According to the researchers, poison puts can either protect bondholders if they believe that the proposed acquisition may inhibit the firm’s ability to make interest or principle payments, or harm shareholders by hindering their ability to benefit from acquisition activity.

Bowers explained, “The shareholders may want to participate in riskier activity than the bondholders, because shareholders will benefit more than bondholders if things go well. However, if things go poorly, the firm may be more likely to default on their bonds. If the probability of default goes up, the bonds are less valuable.”

Bereskin also explained the motivation for why poison puts might exist.

“Bondholders value that kind of protection,” said Bereskin. “Poison puts protect the bondholders by giving them the right to be repaid in a change of control event, such as when the firm acquires another firm. Usually anything that gives a party the right to do something is valuable.

“If the right to ‘put the bond’ back to the firm in the event of an acquisition is valuable, then the bondholders should be willing to settle for a lower rate of return, which means that the firm would pay a lower interest rate on the bonds,” he added.

As part of their research, Bereskin and Bowers will examine the acquisition activities of a variety of firms and present their empirical results in a research paper.

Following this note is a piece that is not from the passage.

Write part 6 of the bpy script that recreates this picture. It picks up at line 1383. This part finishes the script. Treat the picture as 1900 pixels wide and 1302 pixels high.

Bowers explained the data collection that makes up the first part of the research could be extensive given the large number of bond issues.

The researchers will then gather the history of acquisition activities for firms both with and without bonds with poison puts. They will also gather information on poison puts that have been exercised.

According to Bowers, although poison puts have been in common use for a long time, there is not much research on how they affect firms’ acquisition activity.

“We don’t know to what extent the puts are exercised and to what extent they affect a firm’s probability of being acquired,” said Bowers. “It may be that they do not have very much affect on the bondholders at all.”

Bereskin and Bowers said their project aims to open up new avenues of research because, compared to research on equity, there has not been as much corporate governance research related to bonds.

“We hope the outcomes of the research will help firms make more informed decisions when they’re devising their debt covenants and investors to make more informed decisions when they invest in firms whose bonds contain poison puts,” said Bowers. 

The IRRC Institute is a non-profit organization established in 2006 that funds both social and corporate governance research and capital market research, which effects investor and company decision-making. 

Bereskin and Bowers teamed with IRRC Executive Director Jon Lukomnik after meeting at an event sponsored by the John L. Weinberg Center for Corporate Governance which led to a conversation about the relevancy of poison puts in corporate finance and the need for additional research.